* [Exercise task]: Transcribe the listing word for word.
--------------------------------------------------
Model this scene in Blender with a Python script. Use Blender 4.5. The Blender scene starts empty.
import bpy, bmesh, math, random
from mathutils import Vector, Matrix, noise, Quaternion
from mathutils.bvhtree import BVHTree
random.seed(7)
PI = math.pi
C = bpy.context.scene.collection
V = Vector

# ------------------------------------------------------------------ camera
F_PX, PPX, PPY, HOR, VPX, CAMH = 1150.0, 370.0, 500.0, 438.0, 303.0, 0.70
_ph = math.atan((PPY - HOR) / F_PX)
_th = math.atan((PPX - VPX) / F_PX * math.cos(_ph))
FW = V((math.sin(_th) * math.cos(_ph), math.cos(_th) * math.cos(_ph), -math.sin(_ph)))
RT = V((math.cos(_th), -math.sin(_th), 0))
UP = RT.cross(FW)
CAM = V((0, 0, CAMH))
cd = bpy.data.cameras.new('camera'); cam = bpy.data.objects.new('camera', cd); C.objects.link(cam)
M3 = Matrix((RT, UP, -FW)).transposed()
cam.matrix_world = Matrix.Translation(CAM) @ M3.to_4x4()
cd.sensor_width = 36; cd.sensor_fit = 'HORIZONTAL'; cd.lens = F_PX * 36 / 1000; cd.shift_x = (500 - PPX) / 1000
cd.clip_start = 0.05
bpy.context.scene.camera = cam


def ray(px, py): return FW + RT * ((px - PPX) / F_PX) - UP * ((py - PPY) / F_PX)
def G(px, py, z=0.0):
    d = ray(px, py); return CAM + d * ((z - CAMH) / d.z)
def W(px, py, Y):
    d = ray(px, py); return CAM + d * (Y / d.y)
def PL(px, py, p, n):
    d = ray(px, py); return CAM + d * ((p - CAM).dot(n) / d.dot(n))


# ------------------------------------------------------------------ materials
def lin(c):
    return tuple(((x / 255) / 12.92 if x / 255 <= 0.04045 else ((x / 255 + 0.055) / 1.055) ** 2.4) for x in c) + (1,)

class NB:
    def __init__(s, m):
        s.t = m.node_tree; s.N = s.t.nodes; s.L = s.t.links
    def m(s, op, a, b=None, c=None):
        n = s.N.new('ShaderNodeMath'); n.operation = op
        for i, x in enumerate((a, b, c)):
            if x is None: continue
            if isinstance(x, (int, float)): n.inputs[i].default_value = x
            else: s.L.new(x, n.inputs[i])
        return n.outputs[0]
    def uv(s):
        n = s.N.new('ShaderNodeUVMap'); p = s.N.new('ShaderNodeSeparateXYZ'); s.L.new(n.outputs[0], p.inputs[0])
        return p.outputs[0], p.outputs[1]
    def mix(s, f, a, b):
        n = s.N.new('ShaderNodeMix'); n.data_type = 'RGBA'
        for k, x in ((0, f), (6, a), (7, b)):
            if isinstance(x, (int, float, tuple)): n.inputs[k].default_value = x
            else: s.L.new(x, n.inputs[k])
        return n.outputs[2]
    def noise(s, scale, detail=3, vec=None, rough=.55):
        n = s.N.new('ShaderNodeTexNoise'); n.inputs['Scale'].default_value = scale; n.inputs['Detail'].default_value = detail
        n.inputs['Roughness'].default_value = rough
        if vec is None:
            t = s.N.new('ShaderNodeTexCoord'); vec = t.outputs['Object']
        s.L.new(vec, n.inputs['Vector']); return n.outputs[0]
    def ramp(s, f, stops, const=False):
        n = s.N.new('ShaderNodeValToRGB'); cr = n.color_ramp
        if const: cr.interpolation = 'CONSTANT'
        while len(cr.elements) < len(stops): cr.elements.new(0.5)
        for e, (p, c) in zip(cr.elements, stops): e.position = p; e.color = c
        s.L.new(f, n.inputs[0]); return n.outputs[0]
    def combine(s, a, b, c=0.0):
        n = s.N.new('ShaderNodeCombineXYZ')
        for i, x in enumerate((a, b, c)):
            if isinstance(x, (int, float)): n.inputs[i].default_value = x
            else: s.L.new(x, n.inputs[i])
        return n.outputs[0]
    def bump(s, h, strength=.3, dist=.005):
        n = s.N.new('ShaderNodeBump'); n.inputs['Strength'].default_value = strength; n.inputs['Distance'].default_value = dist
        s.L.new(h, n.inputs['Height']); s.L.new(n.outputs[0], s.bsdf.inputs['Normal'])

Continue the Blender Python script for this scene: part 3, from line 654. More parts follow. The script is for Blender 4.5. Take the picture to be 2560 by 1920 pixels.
--------------------------------------------------
* [Written solution]:
Model this scene in Blender with a Python script. Use Blender 4.5. The Blender scene starts empty.
import bpy, bmesh, math, random
from mathutils import Vector, Matrix, noise, Quaternion
from mathutils.bvhtree import BVHTree
random.seed(7)
PI = math.pi
C = bpy.context.scene.collection
V = Vector

# ------------------------------------------------------------------ camera
F_PX, PPX, PPY, HOR, VPX, CAMH = 1150.0, 370.0, 500.0, 438.0, 303.0, 0.70
_ph = math.atan((PPY - HOR) / F_PX)
_th = math.atan((PPX - VPX) / F_PX * math.cos(_ph))
FW = V((math.sin(_th) * math.cos(_ph), math.cos(_th) * math.cos(_ph), -math.sin(_ph)))
RT = V((math.cos(_th), -math.sin(_th), 0))
UP = RT.cross(FW)
CAM = V((0, 0, CAMH))
cd = bpy.data.cameras.new('camera'); cam = bpy.data.objects.new('camera', cd); C.objects.link(cam)
M3 = Matrix((RT, UP, -FW)).transposed()
cam.matrix_world = Matrix.Translation(CAM) @ M3.to_4x4()
cd.sensor_width = 36; cd.sensor_fit = 'HORIZONTAL'; cd.lens = F_PX * 36 / 1000; cd.shift_x = (500 - PPX) / 1000
cd.clip_start = 0.05
bpy.context.scene.camera = cam


def ray(px, py): return FW + RT * ((px - PPX) / F_PX) - UP * ((py - PPY) / F_PX)
def G(px, py, z=0.0):
    d = ray(px, py); return CAM + d * ((z - CAMH) / d.z)
def W(px, py, Y):
    d = ray(px, py); return CAM + d * (Y / d.y)
def PL(px, py, p, n):
    d = ray(px, py); return CAM + d * ((p - CAM).dot(n) / d.dot(n))


# ------------------------------------------------------------------ materials
def lin(c):
    return tuple(((x / 255) / 12.92 if x / 255 <= 0.04045 else ((x / 255 + 0.055) / 1.055) ** 2.4) for x in c) + (1,)

class NB:
    def __init__(s, m):
        s.t = m.node_tree; s.N = s.t.nodes; s.L = s.t.links
    def m(s, op, a, b=None, c=None):
        n = s.N.new('ShaderNodeMath'); n.operation = op
        for i, x in enumerate((a, b, c)):
            if x is None: continue
            if isinstance(x, (int, float)): n.inputs[i].default_value = x
            else: s.L.new(x, n.inputs[i])
        return n.outputs[0]
    def uv(s):
        n = s.N.new('ShaderNodeUVMap'); p = s.N.new('ShaderNodeSeparateXYZ'); s.L.new(n.outputs[0], p.inputs[0])
        return p.outputs[0], p.outputs[1]
    def mix(s, f, a, b):
        n = s.N.new('ShaderNodeMix'); n.data_type = 'RGBA'
        for k, x in ((0, f), (6, a), (7, b)):
            if isinstance(x, (int, float, tuple)): n.inputs[k].default_value = x
            else: s.L.new(x, n.inputs[k])
        return n.outputs[2]
    def noise(s, scale, detail=3, vec=None, rough=.55):
        n = s.N.new('ShaderNodeTexNoise'); n.inputs['Scale'].default_value = scale; n.inputs['Detail'].default_value = detail
        n.inputs['Roughness'].default_value = rough
        if vec is None:
            t = s.N.new('ShaderNodeTexCoord'); vec = t.outputs['Object']
        s.L.new(vec, n.inputs['Vector']); return n.outputs[0]
    def ramp(s, f, stops, const=False):
        n = s.N.new('ShaderNodeValToRGB'); cr = n.color_ramp
        if const: cr.interpolation = 'CONSTANT'
        while len(cr.elements) < len(stops): cr.elements.new(0.5)
        for e, (p, c) in zip(cr.elements, stops): e.position = p; e.color = c
        s.L.new(f, n.inputs[0]); return n.outputs[0]
    def combine(s, a, b, c=0.0):
        n = s.N.new('ShaderNodeCombineXYZ')
        for i, x in enumerate((a, b, c)):
            if isinstance(x, (int, float)): n.inputs[i].default_value = x
            else: s.L.new(x, n.inputs[i])
        return n.outputs[0]
    def bump(s, h, strength=.3, dist=.005):
        n = s.N.new('ShaderNodeBump'); n.inputs['Strength'].default_value = strength; n.inputs['Distance'].default_value = dist
        s.L.new(h, n.inputs['Height']); s.L.new(n.outputs[0], s.bsdf.inputs['Normal'])

Continue the Blender Python script for this scene: part 3, from line 654. More parts follow. The script is for Blender 4.5. Take the picture to be 2560 by 1920 pixels.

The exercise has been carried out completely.